How do the post increment (i++) and pre increment (++i) operators work in Java?
Solution 1:
++a increments and then uses the variable.a++ uses and then increments the variable.
If you have
a = 1;
and you do
System.out.println(a++); //You will see 1
//Now a is 2
System.out.println(++a); //You will see 3
codaddict explains your particular snippet.
Solution 2:
Does this help?
a = 5;
i=++a + ++a + a++; =>
i=6 + 7 + 7; (a=8)
a = 5;
i=a++ + ++a + ++a; =>
i=5 + 7 + 8; (a=8)
The main point is that ++a increments the value and immediately returns it.

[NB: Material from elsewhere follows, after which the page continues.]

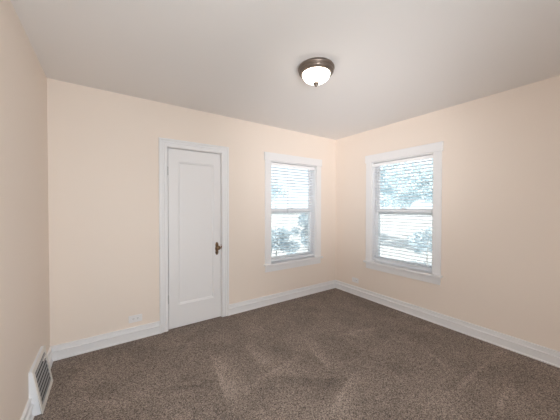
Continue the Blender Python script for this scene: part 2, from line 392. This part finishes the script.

a++ also increments the value (in the background) but returns unchanged value of the variable - what looks like it is executed later.
Solution 3:
In both cases it first calculates value, but in post-increment it holds old value and after calculating returns it
++a
- a = a + 1;
- return a;
a++
- temp = a;
- a = a + 1;
- return temp;
Solution 4:
i = ++a + ++a + a++;
is
i = 6 + 7 + 7
Working: increment a to 6 (current value 6) + increment a to 7 (current value 7). Sum is 13 now add it to current value of a (=7) and then increment a to 8. Sum is 20 and value of a after the assignment completes is 8.
i = a++ + ++a + ++a;
is
i = 5 + 7 + 8
Working: At the start value of a is 5. Use it in the addition and then increment it to 6 (current value 6). Increment a from current value 6 to 7 to get other operand of +. Sum is 12 and current value of a is 7. Next increment a from 7 to 8 (current value = 8) and add it to previous sum 12 to get 20.